Saturday, May 17, 2008

Office Update

Well, the day's dose of Breviary is done, bar Compline: distractions abounded, with some moments of devotion, but in 50 minutes I got from Matins to Vespers inclusive - not that speed is anything to be proud of, but I don't have all the time in the world. Even with the short Matins of Whitsuntide, the Breviary is a big commitment, and on an ordinary feria I'd allow at least a good hour to say the all the Hours. But the flip side is one feels in continuity with all those who have thus worshipped God on earth down the centuries; the modern Divine Office is very good, I mainly use it in fact and have for over a decade, but when and if I have the time to pray the Breviary, it somehow feels right.

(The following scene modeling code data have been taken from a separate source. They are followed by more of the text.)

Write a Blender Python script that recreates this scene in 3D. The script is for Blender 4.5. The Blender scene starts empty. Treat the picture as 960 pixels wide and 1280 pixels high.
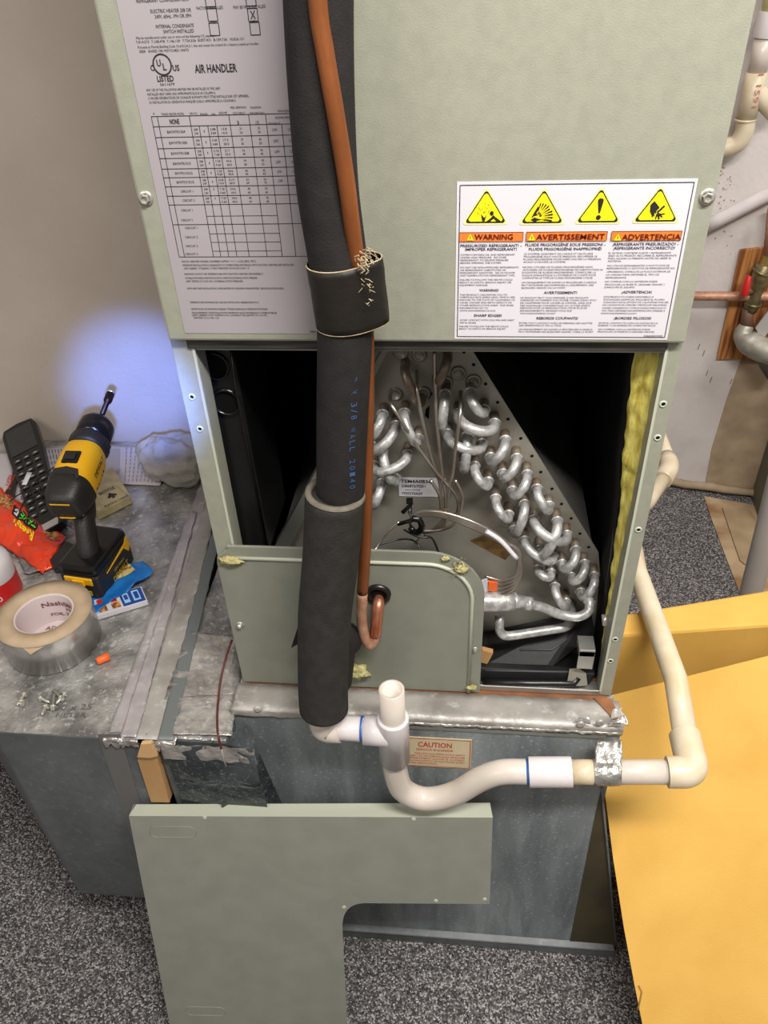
import bpy, bmesh, math, random
from mathutils import Vector as V, Matrix, noise
random.seed(7)
sc = bpy.context.scene
COL = sc.collection
# ------------------------------------------------------------------ camera
PITCH, YAW, ROLL, F = .66, .122, -.049, 1000.0
CAM = V((.048, -.766, 1.58))
def _basis():
    cp, sp, cy, sy, cr, sr = math.cos(PITCH), math.sin(PITCH), math.cos(YAW), math.sin(YAW), math.cos(ROLL), math.sin(ROLL)
    f = V((0, cp, -sp)); r = V((1, 0, 0)); u = V((0, sp, cp))
    r2 = cr*r + sr*u; u2 = -sr*r + cr*u
    Rz = Matrix.Rotation(YAW, 3, 'Z')
    return Rz @ r2, Rz @ u2, Rz @ f
RR, UU, FF = _basis()
cd = bpy.data.cameras.new('camera'); cam = bpy.data.objects.new('camera', cd); COL.objects.link(cam)
m3 = Matrix((RR, UU, -FF)).transposed(); cam.matrix_world = Matrix.Translation(CAM) @ m3.to_4x4()
cd.sensor_fit = 'VERTICAL'; cd.sensor_height = 24.0; cd.lens = 24.0*F/1280; cd.clip_start = .02
sc.camera = cam
def ray(px, py): return FF + (px-480)/F*RR - (py-640)/F*UU
def at(px, py, X=None, Y=None, Z=None):
    """the point of the real plane X=, Y= or Z= that was measured at this place of the photograph"""
    d = ray(px, py)
    t = (X-CAM.x)/d.x if X is not None else (Y-CAM.y)/d.y if Y is not None else (Z-CAM.z)/d.z
    return CAM + t*d
def onp(px, py, p0, n):
    d = ray(px, py); return CAM + d*((p0-CAM).dot(n)/d.dot(n))
# ------------------------------------------------------------------ light
w = bpy.data.worlds.new('world'); sc.world = w; w.use_nodes = True
w.node_tree.nodes['Background'].inputs[0].default_value = (1.0, .91, .82, 1); w.node_tree.nodes['Background'].inputs[1].default_value = .20
def area(name, loc, target, size, power, color, shape='RECTANGLE', sy=None):
    l = bpy.data.lights.new(name, 'AREA'); l.energy = power; l.color = color; l.shape = shape; l.size = size; l.size_y = sy or size
    o = bpy.data.objects.new(name, l); COL.objects.link(o); o.location = loc
    o.rotation_euler = (V(target)-V(loc)).to_track_quat('-Z', 'Y').to_euler(); return o
area('ceiling_light', (.56, -.84, 2.5), (.50, .12, .7), 1.0, 40, (1, .95, .89), sy=.16)
area('left_fill_light', (-1.3, -1.6, 2.38), (-.4, .3, .6), .9, 12, (1, .96, .92))  # unseen fill from the left, added to brighten the lower left wall
area('rear_fill_light', (1.35, .35, 2.5), (1.0, 1.1, .3), .5, 17, (1, .96, .92))  # unseen fill, added to brighten the right back wall
sp = bpy.data.lights.new('blue_glow_spot', 'SPOT'); sp.energy = 230; sp.color = (.16, .29, 1); sp.spot_size = math.radians(11.5); sp.spot_blend = 1.0; sp.shadow_soft_size = .02
spo = bpy.data.objects.new('blue_glow_spot', sp); COL.objects.link(spo); spo.location = (.03, -.80, 1.53)  # unseen spot near the camera, added to make the blue wall glow
sc.view_settings.view_transform = 'Standard'; sc.view_settings.look = 'None'; sc.view_settings.gamma = 1; sc.view_settings.exposure = .42
sc.cycles.max_bounces = 8
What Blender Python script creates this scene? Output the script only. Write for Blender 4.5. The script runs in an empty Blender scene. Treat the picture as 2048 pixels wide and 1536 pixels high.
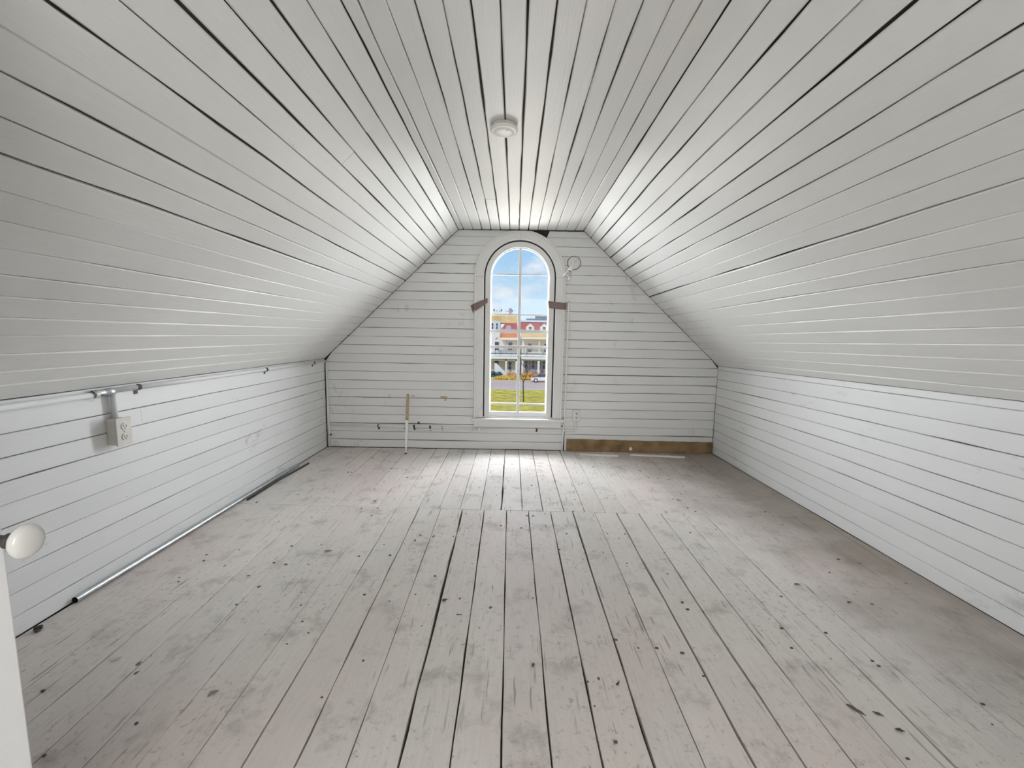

Although I used the 1962 Breviary, I observe, to aid devotion (rather as St Ignatius advises one to lift up one's mind to God while on the way to pray, for the space of an Our Father), the older rules about saying a Pater, Ave and Credo before Matins and Prime, and a Pater and Ave before Terce, Sext, None, and Vespers, plus a Pater and Dominus det nobis at the end of all, with the Marian anthem &c. to finish.

Of course, Paschaltide has therefore just ended for me, and it's the eve of Trinity Sunday; I noticed that I'd marked the third and fourth antiphons of 1st Vespers, for they are in fact in poetry, being doxologies in the metre 11.11.11.5., which I think is called the Sapphic metre. For this reason, I sang them to a tune I know, as I did the Vesper hymn; although I only sang the actual Gregorian for the marvellous Veni Creator at Terce.

1 comment:

Anonymous said...

I sometimes observe the older rules - Sacrosanctae and all that. I can't help it for matins, because I don't use the '62 Breviary for that (my Latin is not good enough); instead I use an English translation of the 1911 Breviary.